The Jurats and the King's officers on horseback, and the Viscount, carrying his staff of office, an el] long, with one end on the pummel of his saddle and the other upwards, start on their journey, the Constable and his men following on foot. When the Viscount's staff encounters any hedge or bough overlapping the road it is found branchage and the owner is fined, but if the irregularity is below the Viscount's staff then the Road Surveyor is fined.

Then in Poingdestre's time there was the Militia consisting of three "Colonyes in twenty seven Companyes of foot, good freemen well armed and well diciplin'd and a troop of horse. These be the certain Trained Bands obliged to be in readiness on all occasions. But there are above one Thousand besides of fusty fellows, able to serve but unable to provide themselves with arms and musician who might be added to these."

We have seen that when Sir Thomas Morgan was Governor the troops were obliged to provide themselves with a scarlet jacket. By an act of the States, 6th March, 1687, it was directed that all horsemen are to clothe themselves in " Casaques Rouge," as well as the Militia, and they are ordered to provide themselves with the same before the next parade and that those who did not so appear will have these provided and if they object to payment, the Constables are authorized to seize their goods to meet the necessary expense.
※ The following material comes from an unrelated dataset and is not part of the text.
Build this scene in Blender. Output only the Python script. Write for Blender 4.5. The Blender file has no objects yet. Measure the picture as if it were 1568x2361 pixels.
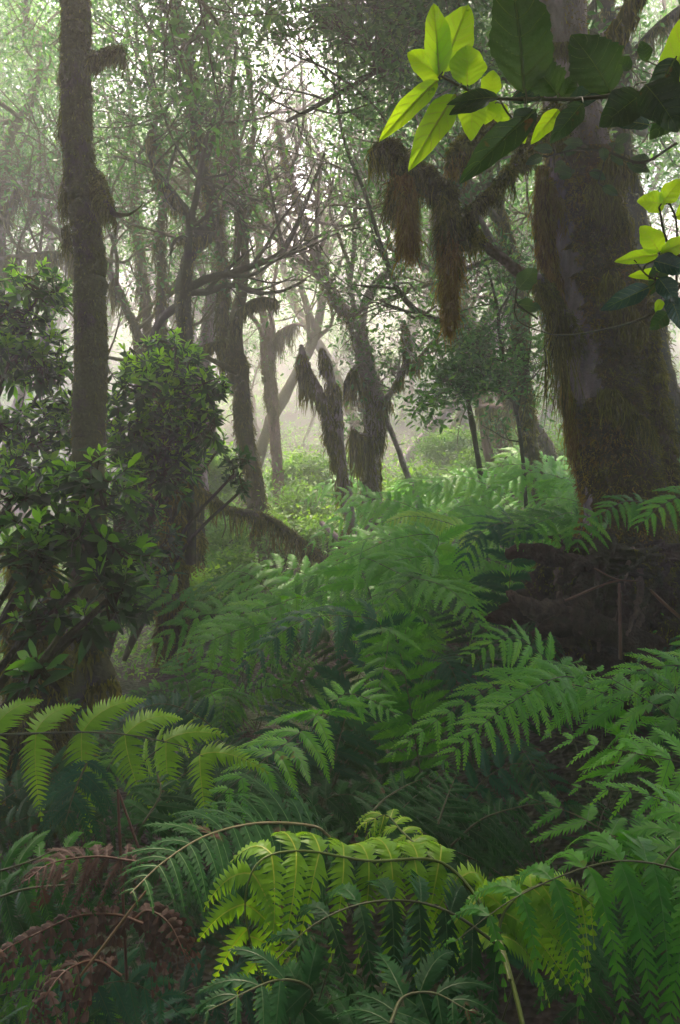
import bpy, math, random
import numpy as np
from mathutils import Vector
R = math.radians
SC = bpy.context.scene
COL = SC.collection
# ------------------------------------------------------------------ camera, light, exposure
cam_d = bpy.data.cameras.new('camera'); cam = bpy.data.objects.new('camera', cam_d); COL.objects.link(cam)
cam_d.sensor_fit = 'VERTICAL'; cam_d.sensor_height = 36; cam_d.lens = 28
cam_d.clip_start = 0.05; cam_d.clip_end = 2000
CAMZ = 1.6
cam.location = (0, 0, CAMZ); cam.rotation_euler = (R(90), 0, 0)
SC.camera = cam
SUN_EL, SUN_AZ = 63.0, -7.0            # ahead of the camera, a little to the left
w = bpy.data.worlds.new("World"); SC.world = w; w.use_nodes = True
nt = w.node_tree
sky = nt.nodes.new('ShaderNodeTexSky'); sky.sky_type = 'NISHITA'; sky.sun_disc = False
sky.sun_elevation = R(SUN_EL); sky.sun_rotation = R(SUN_AZ); sky.dust_density = 3.0; sky.air_density = 1.0
nt.links.new(sky.outputs[0], nt.nodes['Background'].inputs[0])
nt.nodes['Background'].inputs[1].default_value = 0.14
sun_d = bpy.data.lights.new('sun', 'SUN'); sun = bpy.data.objects.new('sun', sun_d); COL.objects.link(sun)
sun_d.energy = 5.0; sun_d.angle = R(4); sun_d.color = (1.0, 0.80, 0.66)
sd = Vector((math.sin(R(SUN_AZ)) * math.cos(R(SUN_EL)), math.cos(R(SUN_AZ)) * math.cos(R(SUN_EL)), math.sin(R(SUN_EL))))
sun.rotation_euler = sd.to_track_quat('Z', 'Y').to_euler()
SC.view_settings.view_transform = 'Standard'; SC.view_settings.look = 'None'
SC.view_settings.exposure = 2.72; SC.view_settings.gamma = 1
SC.render.engine = 'CYCLES'
cy = SC.cycles
cy.use_denoising = True; cy.max_bounces = 6; cy.diffuse_bounces = 3; cy.glossy_bounces = 2; cy.transmission_bounces = 3
cy.volume_bounces = 2; cy.transparent_max_bounces = 8; cy.sample_clamp_indirect = 6
HAZE_DENSITY = 0.0125

# ------------------------------------------------------------------ helpers
K = 36 / 28 / 2361.0
def P(px, py, Y):
    """a spot of the scene seen at (px, py) of a 1568 x 2361 view, Y metres ahead"""
    return np.array([(px - 784) * K * Y, Y, CAMZ + (1180.5 - py) * K * Y])
ANCH = np.array([(0,0,0),(-1,1,-.05),(1,1,.1),(-3,4,.25),(0,3,.2),(1.5,3,.65),(2.5,4.8,1.1),(4.2,4.5,1.5),(-5,8,.35),(-1,8.5,.72),
  (.4,9,1.2),(2.2,9.3,1.45),(5,9,2.0),(-8,15,.2),(-2,15,.75),(2,14,1.35),(7,15,2.3),(-15,30,4.2),(0,30,6.2),(15,30,7.5),(0,22,3.1),(0,60,21),
  (-30,60,19),(30,60,22),(-10,0,.2),(6,0,1.0),(0,-10,0),(-12,-10,0),(12,-10,1.5),(0,5,.45),(-40,20,1),(40,20,6),(1.2,6,.95),(-2,6,.4)], float)
_n = len(ANCH)
def _U(d): d = np.maximum(d, 1e-6); return d * d * np.log(d)
_A = np.zeros((_n + 3, _n + 3))
_A[:_n, :_n] = _U(np.linalg.norm(ANCH[:, None, :2] - ANCH[None, :, :2], axis=2)) + np.eye(_n) * .5
_A[:_n, _n] = 1; _A[:_n, _n+1:] = ANCH[:, :2]; _A[_n, :_n] = 1; _A[_n+1:, :_n] = ANCH[:, :2].T
_S = np.linalg.solve(_A, np.concatenate([ANCH[:, 2], np.zeros(3)]))
def ground(x, y):
    q = np.stack([np.atleast_1d(x), np.atleast_1d(y)], -1).astype(float)
    d = np.linalg.norm(q[:, None] - ANCH[None, :, :2], axis=2)
    z = _U(d) @ _S[:_n] + _S[_n] + q @ _S[_n+1:]
    return z
def gz(x, y): return float(ground(x, y)[0])

class MB:
    def __init__(s): s.v = []; s.q = []; s.t = []; s.qm = []; s.tm = []; s.a = []; s.n = 0
    def add(s, v, quads=None, tris=None, mat=0, val=0.5):
        v = np.asarray(v, float).reshape(-1, 3)
        if quads is not None and len(quads): s.q.append(np.asarray(quads) + s.n); s.qm.append(np.full(len(quads), mat))
        if tris is not None and len(tris): s.t.append(np.asarray(tris) + s.n); s.tm.append(np.full(len(tris), mat))
        s.v.append(v); s.n += len(v)
        s.a.append(np.broadcast_to(np.asarray(val, float), (len(v),)) if np.ndim(val) == 0 else np.asarray(val, float))
    def build(s, name, mats, parent=None, origin=None, smooth=True):
        me = bpy.data.meshes.new(name)
        v = np.concatenate(s.v)
        o = np.zeros(3) if origin is None else np.asarray(origin, float)
        v = v - o
        q = np.concatenate(s.q) if s.q else np.zeros((0, 4), int)
        t = np.concatenate(s.t) if s.t else np.zeros((0, 3), int)
        me.vertices.add(len(v)); me.vertices.foreach_set('co', v.ravel())
        me.loops.add(q.size + t.size); me.loops.foreach_set('vertex_index', np.concatenate([q.ravel(), t.ravel()]).astype(np.int32))
        nf = len(q) + len(t); me.polygons.add(nf)
        st = np.concatenate([np.arange(len(q)) * 4, q.size + np.arange(len(t)) * 3]).astype(np.int32)
        me.polygons.foreach_set('loop_start', st)
        me.polygons.foreach_set('material_index', np.concatenate(s.qm + s.tm).astype(np.int32))
        me.polygons.foreach_set('use_smooth', np.full(nf, smooth))
        at = me.attributes.new('v', 'FLOAT', 'POINT'); at.data.foreach_set('value', np.concatenate(s.a).astype(np.float32))
        me.update(calc_edges=True)
        for m in (mats if isinstance(mats, (list, tuple)) else [mats]): me.materials.append(m)
        ob = bpy.data.objects.new(name, me); COL.objects.link(ob)
        if parent is not None:
            ob.parent = parent
            ob.location = Vector(o) - parent_world(parent)
        else: ob.location = o
        return ob
def parent_world(p):
    l = Vector(p.location)
    while p.parent: p = p.parent; l += Vector(p.location)
    return l
LABELS = {}
def tag(o, label=None, cat=None, group=None, kind=None):
    if label: o['label'] = label
    if cat: o['category'] = cat
    if group: o['group'] = group
    if kind: o['kind'] = kind
    return o
def thing(name, loc, label, cat, group=None):
    o = bpy.data.objects.new(name, None); COL.objects.link(o); o.location = Vector(loc); o.empty_display_size = .1
    return tag(o, label, cat, group)
def nrm(a): return a / np.maximum(np.linalg.norm(a, axis=-1, keepdims=True), 1e-9)
def spline(pts, n):
    """Catmull-Rom through the points, n samples; works on (k, d) arrays"""
    p = np.asarray(pts, float)
    if len(p) == 2: return p[0] + (p[1] - p[0]) * np.linspace(0, 1, n)[:, None]
    e = np.vstack([2 * p[0] - p[1], p, 2 * p[-1] - p[-2]])
    cl = np.concatenate([[0], np.cumsum(np.linalg.norm(np.diff(p[:, :3], axis=0), axis=1))]); cl /= cl[-1]
    t = np.linspace(0, 1, n); i = np.clip(np.searchsorted(cl, t, 'right') - 1, 0, len(p) - 2)
    u = ((t - cl[i]) / np.maximum(cl[i+1] - cl[i], 1e-9))[:, None]
    a, b, c, d = e[i], e[i+1], e[i+2], e[i+3]
    return .5 * (2*b + (c - a)*u + (2*a - 5*b + 4*c - d)*u*u + (3*b - a - 3*c + d)*u**3)
def frames(p):
    T = nrm(np.gradient(p, axis=0)); N = np.zeros_like(T)
    r = np.array([1., 0, 0]) if abs(T[0, 0]) < .8 else np.array([0, 1., 0])
    N[0] = nrm(r - T[0] * (r @ T[0]))
    for i in range(1, len(p)): q = N[i-1] - T[i] * (N[i-1] @ T[i]); N[i] = q / max(np.linalg.norm(q), 1e-9)
    return T, N, np.cross(T, N)
def tube(mb, p, r, m=8, mat=0, lump=0.0, rng=None, val=.5, cap=True):
    p = np.asarray(p, float); n = len(p); r = np.broadcast_to(np.asarray(r, float), (n,))
    T, N, B = frames(p); th = np.arange(m) * 2 * math.pi / m
    rr = np.repeat(r[:, None], m, 1)
    if lump:
        L = np.concatenate([[0], np.cumsum(np.linalg.norm(np.diff(p, axis=0), axis=1))])[:, None] / max(r.mean(), .01)
        f = 0
        for k in range(9):
            a = rng.integers(1, 3 + k); b = rng.uniform(.15, .5 + .35 * k); f = f + np.sin(a * th[None] + b * L + rng.uniform(0, 6.3)) / (1 + .45 * k)
        rr = rr * (1 + lump * f * .5)
    v = p[:, None] + (N[:, None] * np.cos(th)[None, :, None] + B[:, None] * np.sin(th)[None, :, None]) * rr[..., None]
    i = np.arange(n - 1)[:, None]; j = np.arange(m)[None]; k = (j + 1) % m
    q = np.stack([i*m + j, i*m + k, (i+1)*m + k, (i+1)*m + j], -1).reshape(-1, 4)
    mb.add(v, q, mat=mat, val=val)
    if cap:
        for e, fl in ((0, 1), (n - 1, 0)):
            ring = v[e]; c = p[e] + T[e] * r[e] * (.35 if e else -.35)
            a = np.arange(m); b = (a + 1) % m; z = np.full(m, m)
            mb.add(np.vstack([ring, c]), tris=np.stack([a, z, b] if fl else [a, b, z], -1), mat=mat, val=val)
    return v
def ribbons(mb, C, W, S, fold=None, mat=0, val=.5):
    """N strips: C (N,s,3) centre lines, W (N,s) half widths, S (N,3) or (N,s,3) side vectors; fold (N,s,3) offset of the mid line"""
    C = np.asarray(C, float); n, s, _ = C.shape; W = np.broadcast_to(W, (n, s))
    if S.ndim == 2: S = S[:, None]
    o = S * W[..., None]
    vv = val if np.ndim(val) == 0 else None
    if fold is None:
        v = np.stack([C - o, C + o], 2); m = 2
    else:
        v = np.stack([C - o, C + fold, C + o], 2); m = 3
    i = (np.arange(n)[:, None] * s + np.arange(s - 1)[None]) * m
    qs = [np.stack([i + c, i + c + 1, i + m + c + 1, i + m + c], -1).reshape(-1, 4) for c in range(m - 1)]
    if vv is None: vv = np.repeat(np.asarray(val, float).reshape(n, -1), (s * m) // (np.asarray(val).reshape(n, -1).shape[1]), axis=1).ravel()
    mb.add(v, np.concatenate(qs), mat=mat, val=vv)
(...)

We find that the States were very anxious about the poverty in the Island and at their meeting of the 2nd April, 1685, they were of opinion that it was caused principally by the bad prices obtained from the sale of stockings, and cider, and they therefore directed that from the 1st May following, each parish should raise a voluntary subscription. In the case of those in comfortable circumstances, who refused to pay their fair proportion, the Constables were authorized to seize and sell sufficient goods belonging to the unwilling givers so as to provide the necessary quota.

Labour was cheap, and we hear of one La Cloche hiring one Raulin Godel, with the consent of his parents, for three years to help him in his mill and other work. In return La Cloche agreed to provide him with food, clothes and boots and give him one ecu a year, and the father and mother had to give security for his good behaviour.

Then we have a Swedish vessel of about two hundred tons with thirteen guns leaving St. Aubin's roads on a voyage to the West Indies. Before leaving, the master had engaged about one hundred young men, and women, to go with him for periods of three or seven years, on the under-standing that each should have four suits of clothing each year and one hundred livres at the end of four years.

Among those so engaged we find the names of Jacques Perchard, Hugh Besnard, Pierre Dolbel, Pierre Le Commune, Daniel Falle, Noel Pallot, Phyllis Hubert, Clement Any and Phyllis Jean. It would be very interesting to know what became of these enterprising Jersey people, who in their anxiety to find an opportunity to adventure on new fields, were willing to entrust their persons to the custody of a Foreign master.

It was a very cruel age and justice was often tempered by the moods of those in authority. We read in Evelyn's Diary that he had watched a man, who had been accused of robbery, being tortured in prison. As the man refused to confess, the torture was increased until the man lost consciousness, after having refused to confess a crime of which probably he was innocent. We know that Evelyn was one of the most enlightened men of his time, and we get some idea of the trend of mind of those in power in the land. A man who had good friends found many excuses, but those who had none, found speedy justice.

Philip de le Cour of Jersey stole a goose and a sheep but escaped to London, where by the aid of his friends he was enabled to appeal for pardon before the Privy Council. Their Lordships directed, that as he had a poor family to maintain, and had suffered much already, the Bailiff and the Jurats were to grant hint a free pardon, and he returned home a free man.